Solo en 2010 el Vaticano se comprometió públicamente a que en el futuro, cuando la ley del país obligara a denunciar los abusos sexuales a las autoridades civiles, los obispos cumplirían la ley como lo hacemos los simples mortales. No mencionó qué pasaría si la ley no les obligara a dar tal paso.
En enero de 2014, formando parte de la delegación de víctimas de pederastia clerical, asistí como invitado al Comité de la Infancia de Naciones Unidas. El Vaticano, por primera vez en la historia, tenía que rendir cuentas por las graves violaciones de derechos humanos que llevaba cometiendo durante décadas. Su representante diplomático adoptó una actitud triunfalista. El encubrimiento era cosa del pasado. Ahora existían protocolos de actuación para gestionar estos casos de forma más adecuada. La Iglesia era un ejemplo de buenas prácticas. Otras instituciones deberían aprender de ella. Misión cumplida. Problema resuelto.

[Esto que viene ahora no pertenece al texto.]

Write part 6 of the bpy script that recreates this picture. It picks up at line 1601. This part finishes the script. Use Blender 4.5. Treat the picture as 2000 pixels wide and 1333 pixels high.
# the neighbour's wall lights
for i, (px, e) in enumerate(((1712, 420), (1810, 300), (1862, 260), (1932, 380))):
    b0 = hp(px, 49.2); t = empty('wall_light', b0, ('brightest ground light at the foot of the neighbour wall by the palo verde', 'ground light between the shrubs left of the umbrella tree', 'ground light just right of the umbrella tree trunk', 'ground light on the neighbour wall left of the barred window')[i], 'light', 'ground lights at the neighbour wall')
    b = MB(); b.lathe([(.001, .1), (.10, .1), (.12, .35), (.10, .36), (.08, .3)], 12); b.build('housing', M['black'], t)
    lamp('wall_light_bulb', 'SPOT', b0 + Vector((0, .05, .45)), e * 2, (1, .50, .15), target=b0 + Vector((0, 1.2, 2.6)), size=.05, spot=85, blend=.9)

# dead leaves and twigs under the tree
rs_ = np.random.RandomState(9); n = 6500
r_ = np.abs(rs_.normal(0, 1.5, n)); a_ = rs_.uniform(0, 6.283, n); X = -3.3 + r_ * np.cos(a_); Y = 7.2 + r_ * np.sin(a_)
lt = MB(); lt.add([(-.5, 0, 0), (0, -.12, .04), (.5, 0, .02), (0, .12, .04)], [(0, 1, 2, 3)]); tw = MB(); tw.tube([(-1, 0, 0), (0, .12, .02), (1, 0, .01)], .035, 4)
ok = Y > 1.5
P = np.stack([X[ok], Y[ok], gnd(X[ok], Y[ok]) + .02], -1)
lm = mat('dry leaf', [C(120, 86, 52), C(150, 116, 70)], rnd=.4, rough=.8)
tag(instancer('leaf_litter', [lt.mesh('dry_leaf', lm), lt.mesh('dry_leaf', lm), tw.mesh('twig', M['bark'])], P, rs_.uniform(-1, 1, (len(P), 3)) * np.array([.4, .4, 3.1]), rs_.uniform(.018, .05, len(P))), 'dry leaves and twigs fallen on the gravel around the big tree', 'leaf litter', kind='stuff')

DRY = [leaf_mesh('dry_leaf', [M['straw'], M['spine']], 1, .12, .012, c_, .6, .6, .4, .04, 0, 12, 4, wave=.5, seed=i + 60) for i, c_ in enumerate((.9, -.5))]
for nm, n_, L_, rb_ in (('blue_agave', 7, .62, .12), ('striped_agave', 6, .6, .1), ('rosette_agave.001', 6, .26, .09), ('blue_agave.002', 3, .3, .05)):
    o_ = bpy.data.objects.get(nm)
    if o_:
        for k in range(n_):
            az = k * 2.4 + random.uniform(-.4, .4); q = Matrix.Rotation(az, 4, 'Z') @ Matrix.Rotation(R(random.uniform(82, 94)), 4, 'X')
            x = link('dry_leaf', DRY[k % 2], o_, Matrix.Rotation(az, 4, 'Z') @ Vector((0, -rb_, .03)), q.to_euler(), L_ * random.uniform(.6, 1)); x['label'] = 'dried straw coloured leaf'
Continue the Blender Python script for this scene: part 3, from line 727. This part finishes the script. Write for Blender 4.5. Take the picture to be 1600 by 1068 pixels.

Cuando en múltiples ocasiones miembros del comité solicitaron información sobre cómo se estaban gestionando en la actualidad casos concretos de pedofilia, el Vaticano se negó a responder. No hacía falta aportar evidencia alguna, la palabra del Vaticano debía ser suficiente. Volvíamos a los actos de fe. Como es bien conocido, Naciones Unidas emitió un informe demoledor. Uno de los expertos del comité explicó que querían ser capaces de decir al Vaticano: “Bien hecho y no bien dicho”. Los protocolos son solo papel mojado si no se llevan a la práctica. Y las palabras no protegen a los menores, solo las acciones contundentes.
Como el reciente caso de Granada demuestra, cuando la jerarquía católica colabora con las autoridades civiles los abusadores de menores acaban en prisión. Se evitan nuevas víctimas, porque los pederastas en la cárcel no violan niños. Cuando actúan como el obispo de Granada, que recomendó a la víctima: “Silencio, abnegación y rezar a la Virgen María”, las violaciones a menores quedan impunes. Los pederastas pueden desarrollar una larga carrera criminal durante décadas dejando en su camino un reguero de infancias rotas. Como bien dijo Jesucristo: “Por sus frutos los conoceréis. Todo buen árbol da buenos frutos, pero el árbol malo da malos frutos”.
Es de lamentar que la asunción de responsabilidades por parte de los obispos encubridores sea la gran asignatura pendiente en la Iglesia. En 30 años de crisis ningún obispo ha sido cesado por proteger a curas pederastas. No lo fue el antiguo cardenal de Boston Bernard Law por encubrir al sacerdote John Geoghan, quien abusó de más de 130 menores. No lo ha sido el obispo de Kansas City Robert Finn, condenado por la justicia por encubrir al padre Shawn Ratigan, quien entre múltiples delitos utilizó a una niña de dos años de su parroquia como modelo pornográfica. Y mucho me temo que no lo será tampoco monseñor Javier Martínez, ilustrísimo arzobispo de Granada.
En la Iglesia, como en todo colectivo humano, hay muchas buenas personas que solo intentan hacer el bien. Pero también hay lobos con piel de cordero que utilizan su poder para explotar sexualmente a menores vulnerables. La respuesta es sencilla: los santos a los altares, los delincuentes a las prisiones. Las víctimas no le pedimos al Vaticano nada más. Pero no nos conformaremos con nada menos. Porque solo entonces sabremos que el Vaticano pone el bienestar de la infancia por encima de su reputación. Y por fin tendremos la seguridad de que los niños están en buenas manos.
Miguel Hurtado Calvo es portavoz de SNAP (Red de Supervivientes de Abuso Sexual por Sacerdotes).